What this task involves: Copy exactly, and only, the lines between the start of the entries below and the line containing "sc.camera = camo", both inclusive. Omit pictures.

Records to process:
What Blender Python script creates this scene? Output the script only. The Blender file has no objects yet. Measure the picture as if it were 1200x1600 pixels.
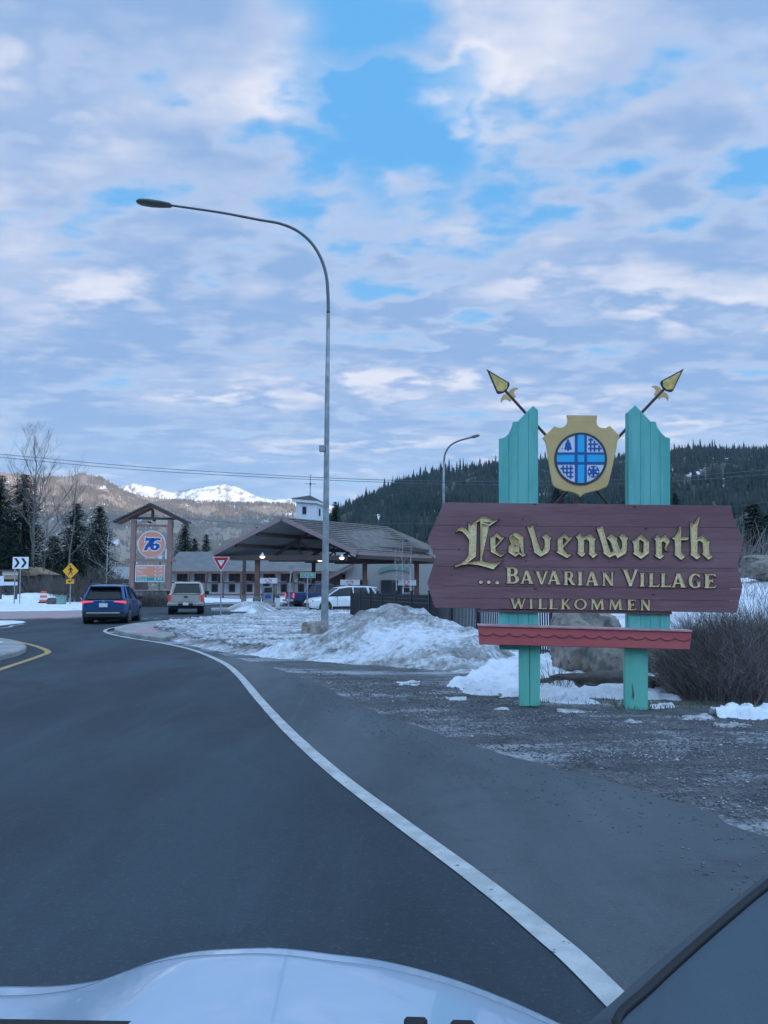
import bpy, bmesh, math, random
import numpy as np
from mathutils import Vector, Matrix, noise
from mathutils.geometry import tessellate_polygon
R = math.radians
rnd = random.Random(7)
C = bpy.context.scene.collection
sc = bpy.context.scene

# ---------------------------------------------------------------- camera
FPX = 1155.0
PITCH = math.atan(122.0 / FPX)
CAMH = 1.45
cam = bpy.data.cameras.new('camera'); camo = bpy.data.objects.new('camera', cam); C.objects.link(camo)
cam.sensor_fit = 'VERTICAL'; cam.sensor_height = 36.0; cam.lens = 36.0 * FPX / 1600.0
cam.clip_start = 0.05; cam.clip_end = 30000
camo.location = (0, 0, CAMH); camo.rotation_euler = (R(90) + PITCH, 0, 0)
sc.camera = camo

# ---------------------------------------------------------------- light
SUN_EL = 4.0
SUN_AZ = R(150)            # clockwise from +Y: the sun stands behind and to the right of the camera
sundir = Vector((math.sin(SUN_AZ) * math.cos(R(SUN_EL)), math.cos(SUN_AZ) * math.cos(R(SUN_EL)), math.sin(R(SUN_EL))))
sl = bpy.data.lights.new('sun', 'SUN'); sl.energy = 5.0; sl.angle = R(0.5); sl.color = (1.0, 0.74, 0.46)
slo = bpy.data.objects.new('sun', sl); C.objects.link(slo)
slo.rotation_euler = sundir.to_track_quat('Z', 'Y').to_euler()
slo.location = (0, 0, 60)
sc.view_settings.view_transform = 'Standard'; sc.view_settings.look = 'None'
sc.view_settings.gamma = 1; sc.view_settings.use_curve_mapping = False
sc.view_settings.exposure = 0.48
sc.cycles.max_bounces = 6; sc.cycles.diffuse_bounces = 3; sc.cycles.glossy_bounces = 3
sc.cycles.volume_bounces = 1; sc.cycles.transparent_max_bounces = 8

def ray(px, py):
    x = (px - 600) / FPX; y = (800 - py) / FPX
    cp, sp = math.cos(PITCH), math.sin(PITCH)
    return Vector((x, cp - y * sp, sp + y * cp))
def at(px, py, D):
    d = ray(px, py); t = D / d.y
    return Vector((d.x * t, D, CAMH + d.z * t))
def G(px, py, z=0.0):
    d = ray(px, py); t = (z - CAMH) / d.z
    return Vector((d.x * t, d.y * t, z))

# ---------------------------------------------------------------- world
def nt(tree, typ, **kw):
    n = tree.nodes.new(typ)
    for k, v in kw.items(): setattr(n, k, v)
    return n
class NB:
    """tiny node-graph writer"""
    def __init__(s, tree): s.t = tree
    def _in(s, sock, v):
        if v is None: return
        if isinstance(v, bpy.types.NodeSocket): s.t.links.new(v, sock)
        else:
            try: sock.default_value = v
            except Exception: sock.default_value = (*v, 1.0)
    def math(s, op, a, b=None, c=None, clamp=False):
        n = nt(s.t, 'ShaderNodeMath', operation=op, use_clamp=clamp)
        s._in(n.inputs[0], a); s._in(n.inputs[1], b); s._in(n.inputs[2], c); return n.outputs[0]
    def vmath(s, op, a, b=None):
        n = nt(s.t, 'ShaderNodeVectorMath', operation=op)
        s._in(n.inputs[0], a); s._in(n.inputs[1], b)
        return n.outputs['Value'] if op in ('DOT_PRODUCT', 'LENGTH', 'DISTANCE') else n.outputs[0]
    def noise(s, vec, scale, detail=6, rough=.55, lac=2.0, dist=0.0, dim='3D'):
        n = nt(s.t, 'ShaderNodeTexNoise', noise_dimensions=dim)
        s._in(n.inputs['Vector'], vec); n.inputs['Scale'].default_value = scale
        n.inputs['Detail'].default_value = detail; n.inputs['Roughness'].default_value = rough
        n.inputs['Lacunarity'].default_value = lac; n.inputs['Distortion'].default_value = dist
        return n.outputs['Fac']
    def voro(s, vec, scale, feature='F1'):
        n = nt(s.t, 'ShaderNodeTexVoronoi', feature=feature)
        s._in(n.inputs['Vector'], vec); n.inputs['Scale'].default_value = scale
        return n.outputs['Distance'], n.outputs.get('Color')
    def step(s, v, a, b, o0=0.0, o1=1.0):
        n = nt(s.t, 'ShaderNodeMapRange', interpolation_type='SMOOTHSTEP')
        s._in(n.inputs['Value'], v)
        n.inputs['From Min'].default_value = a; n.inputs['From Max'].default_value = b
        n.inputs['To Min'].default_value = o0; n.inputs['To Max'].default_value = o1
        return n.outputs[0]
    def mix(s, f, a, b, mode='MIX'):
        n = nt(s.t, 'ShaderNodeMix', data_type='RGBA', blend_type=mode)
        s._in(n.inputs[0], f); s._in(n.inputs[6], a); s._in(n.inputs[7], b); return n.outputs[2]
    def mapping(s, vec, loc=(0, 0, 0), rot=(0, 0, 0), scale=(1, 1, 1)):
        n = nt(s.t, 'ShaderNodeMapping'); s._in(n.inputs[0], vec)
        n.inputs[1].default_value = loc; n.inputs[2].default_value = rot; n.inputs[3].default_value = scale
        return n.outputs[0]

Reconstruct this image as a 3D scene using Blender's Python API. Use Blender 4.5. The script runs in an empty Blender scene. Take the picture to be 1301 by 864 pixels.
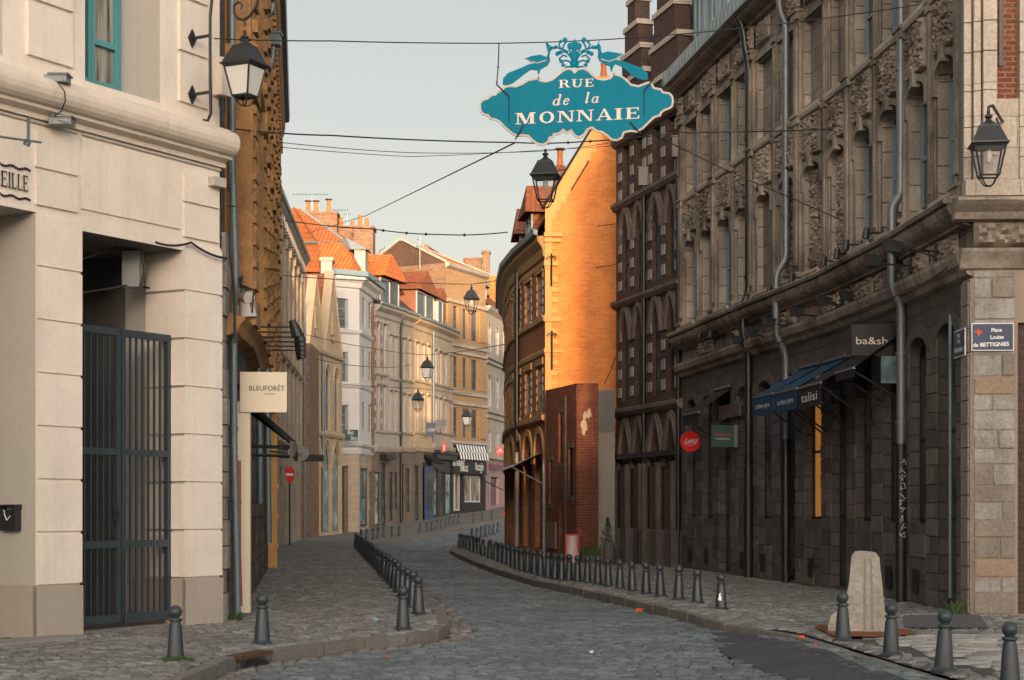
import bpy, bmesh, math, random
from mathutils import Vector, Matrix, noise
from mathutils.geometry import tessellate_polygon
R = math.radians
random.seed(7)
S = bpy.context.scene
COL = S.collection
# ------------------------------------------------------------------ camera
FX, CX, HY, EYE = 2200.0, 650.5, 645.0, 1.52     # focal length, centre, horizon (px of the 1301 px photo), eye height
cam_d = bpy.data.cameras.new('camera')
cam_d.sensor_width = 36.0
cam_d.lens = 36.0 * FX / 1301.0
cam_d.shift_y = (HY - 432.0) / 1301.0
cam_d.clip_start, cam_d.clip_end = 0.5, 3000
cam = bpy.data.objects.new('camera', cam_d)
cam.location = (0, 0, EYE)
cam.rotation_euler = (R(90), 0, 0)
COL.objects.link(cam)
S.camera = cam
# ------------------------------------------------------------------ light
SKY_LO, SKY_HI = 1.13, 3.35
SUN_EL, SUN_AZ = 4.4, 6.5        # degrees; azimuth to the right of straight behind the camera
W = bpy.data.worlds.new('World')
S.world = W
W.use_nodes = True
nt = W.node_tree
bg = nt.nodes['Background']
sky = nt.nodes.new('ShaderNodeTexSky')
sky.sky_type = 'NISHITA'
sky.sun_disc = False
sky.sun_elevation = R(SUN_EL)
sky.sun_rotation = R(180 - SUN_AZ)
sky.air_density, sky.dust_density, sky.ozone_density = 1.0, 2.5, 1.0
hs = nt.nodes.new('ShaderNodeHueSaturation')
hs.inputs['Saturation'].default_value = 0.45
nt.links.new(sky.outputs[0], hs.inputs['Color'])
tn = nt.nodes.new('ShaderNodeMix'); tn.data_type = 'RGBA'; tn.blend_type = 'MULTIPLY'
tn.inputs[0].default_value = 1.0; tn.inputs[7].default_value = (1.05, 0.97, 0.93, 1)     # warm morning haze
nt.links.new(hs.outputs[0], tn.inputs[6])
# bright hazy sky on the sun's side, dimmer opposite it
tcw = nt.nodes.new('ShaderNodeTexCoord')
dt = nt.nodes.new('ShaderNodeVectorMath'); dt.operation = 'DOT_PRODUCT'
dt.inputs[1].default_value = (0.10, -0.80, 0.59)
nt.links.new(tcw.outputs['Generated'], dt.inputs[0])
mr = nt.nodes.new('ShaderNodeMapRange'); mr.interpolation_type = 'SMOOTHSTEP'
mr.inputs[1].default_value, mr.inputs[2].default_value, mr.inputs[3].default_value, mr.inputs[4].default_value = -0.35, 0.95, SKY_LO, SKY_HI
nt.links.new(dt.outputs['Value'], mr.inputs[0])
vs = nt.nodes.new('ShaderNodeVectorMath'); vs.operation = 'SCALE'
nt.links.new(tn.outputs[2], vs.inputs[0]); nt.links.new(mr.outputs[0], vs.inputs['Scale'])
nt.links.new(vs.outputs[0], bg.inputs['Color'])
bg.inputs['Strength'].default_value = 0.15
sun_d = bpy.data.lights.new('sun', 'SUN')
sun_d.energy = 5.0
sun_d.angle = R(0.6)
sun_d.color = (1.0, 0.62, 0.34)
sun = bpy.data.objects.new('sun', sun_d)
a, e = R(SUN_AZ), R(SUN_EL)
to_sun = Vector((math.sin(a) * math.cos(e), -math.cos(a) * math.cos(e), math.sin(e)))
sun.rotation_euler = to_sun.to_track_quat('Z', 'Y').to_euler()
COL.objects.link(sun)
S.view_settings.view_transform = 'Standard'
S.view_settings.look = 'None'
S.view_settings.gamma = 1.0
S.view_settings.exposure = 0.85
S.render.engine = 'CYCLES'

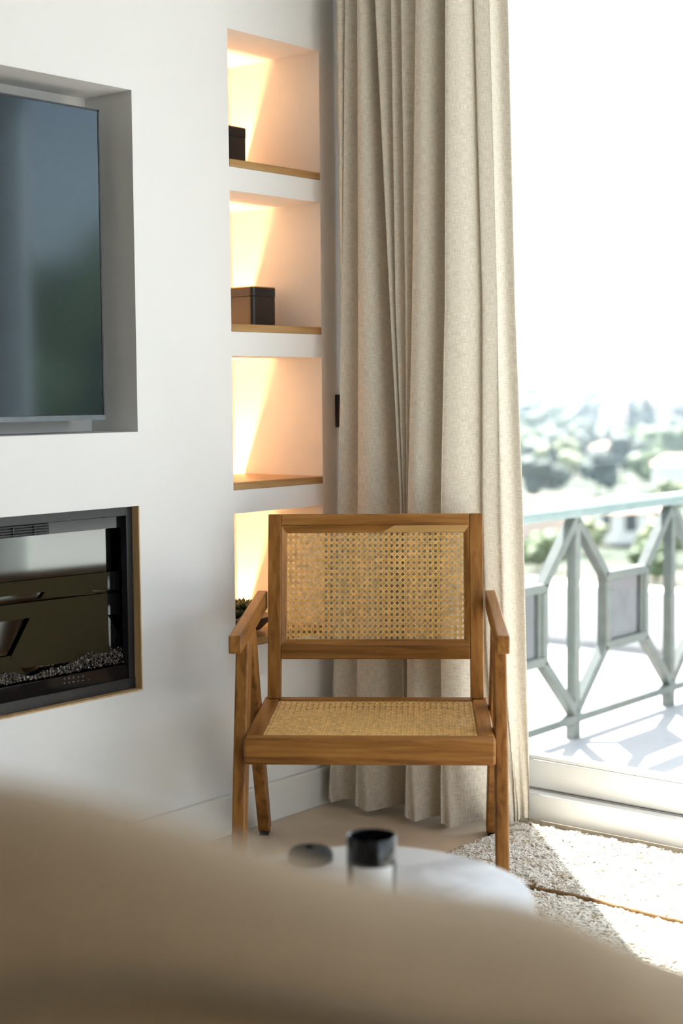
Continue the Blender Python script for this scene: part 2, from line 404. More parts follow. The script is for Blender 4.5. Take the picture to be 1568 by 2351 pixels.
# television wall with real recesses
NX0, NX1 = 2.615, 2.938
NICHES = [(1.558, 1.870), (1.180, 1.504), (0.810, 1.124), (0.434, 0.755)]
holes = [(1.00, 2.315, 0.955, 1.688, 0.150), (1.00, 2.315, 0.384, 0.793, 0.260)]
for z0, z1 in NICHES: holes.append((NX0, NX1, z0, z1, 0.300))
def build_tv_wall():
    mb = MB()
    xs = sorted({XB, 3.32} | {h[0] for h in holes} | {h[1] for h in holes})
    zs = sorted({-0.3, CEIL} | {h[2] for h in holes} | {h[3] for h in holes})
    def inside(xc, zc): return any(h[0] < xc < h[1] and h[2] < zc < h[3] for h in holes)
    for i in range(len(xs)-1):
        for j in range(len(zs)-1):
            if not inside((xs[i]+xs[i+1])/2, (zs[j]+zs[j+1])/2):
                mb.quad((xs[i],WY,zs[j]), (xs[i+1],WY,zs[j]), (xs[i+1],WY,zs[j+1]), (xs[i],WY,zs[j+1]))
    for n, (x0,x1,z0,z1,dp) in enumerate(holes):
        y1 = WY+dp
        mb.quad((x0,y1,z0),(x1,y1,z0),(x1,y1,z1),(x0,y1,z1))
        mb.quad((x0,WY,z0),(x0,y1,z0),(x0,y1,z1),(x0,WY,z1))
        mb.quad((x1,y1,z0),(x1,WY,z0),(x1,WY,z1),(x1,y1,z1))
        mb.quad((x0,y1,z1),(x1,y1,z1),(x1,WY,z1),(x0,WY,z1))
        if n < 2:
            mb.quad((x0,WY,z0),(x1,WY,z0),(x1,y1,z0),(x0,y1,z0))
        else:   # lighting slot sunk behind the shelf
            ys = y1-SLOT; zd = z0-SLOT_D
            mb.quad((x0,WY,z0),(x1,WY,z0),(x1,ys,z0),(x0,ys,z0))
            mb.quad((x0,ys,z0),(x1,ys,z0),(x1,ys,zd),(x0,ys,zd))
            mb.quad((x0,ys,zd),(x1,ys,zd),(x1,y1,zd),(x0,y1,zd))
            mb.quad((x1,y1,z0),(x0,y1,z0),(x0,y1,zd),(x1,y1,zd))
            mb.quad((x0,ys,z0),(x0,ys,zd),(x0,y1,zd),(x0,y1,z0))
            mb.quad((x1,ys,zd),(x1,ys,z0),(x1,y1,z0),(x1,y1,zd))
    # back, top, ends make the wall solid
    yb = WY+0.36
    mb.quad((3.32,yb,-0.3),(XB,yb,-0.3),(XB,yb,CEIL),(3.32,yb,CEIL))
    mb.quad((3.32,WY,-0.3),(3.32,yb,-0.3),(3.32,yb,CEIL),(3.32,WY,CEIL))
    mb.quad((XB,yb,-0.3),(XB,WY,-0.3),(XB,WY,CEIL),(XB,yb,CEIL))
    mb.quad((XB,WY,CEIL),(3.32,WY,CEIL),(3.32,yb,CEIL),(XB,yb,CEIL))
    return tag(mb.build('wall_left', M['wall'], fix=False), kind='structure', label='white plaster wall with television recess, fireplace and lit shelf niches')
SLOT, SLOT_D = 0.030, 0.050
build_tv_wall()

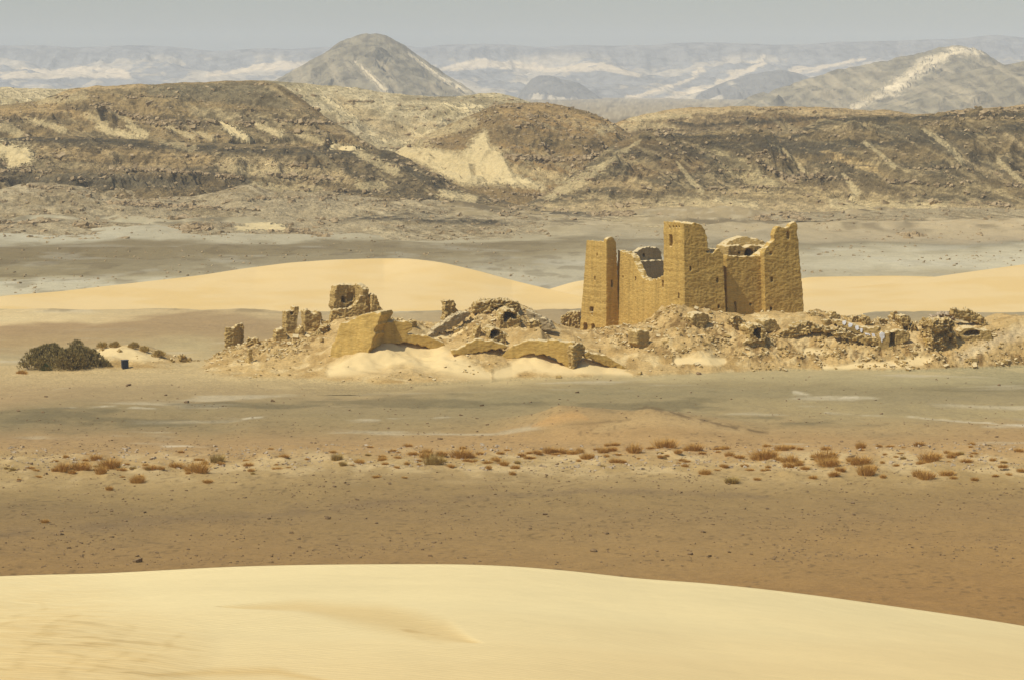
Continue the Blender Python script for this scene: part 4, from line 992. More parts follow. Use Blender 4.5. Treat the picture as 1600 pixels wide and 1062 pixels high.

Task response:
What Blender Python script creates this scene? Output the script only. The Blender file has no objects yet. Measure the picture as if it were 1200x1600 pixels.
import bpy, bmesh, math, random
import numpy as np
from mathutils import Vector, Matrix, noise
from mathutils.geometry import tessellate_polygon
R = math.radians
rnd = random.Random(7)
C = bpy.context.scene.collection
sc = bpy.context.scene

# ---------------------------------------------------------------- camera
FPX = 1155.0
PITCH = math.atan(122.0 / FPX)
CAMH = 1.45
cam = bpy.data.cameras.new('camera'); camo = bpy.data.objects.new('camera', cam); C.objects.link(camo)
cam.sensor_fit = 'VERTICAL'; cam.sensor_height = 36.0; cam.lens = 36.0 * FPX / 1600.0
cam.clip_start = 0.05; cam.clip_end = 30000
camo.location = (0, 0, CAMH); camo.rotation_euler = (R(90) + PITCH, 0, 0)
sc.camera = camo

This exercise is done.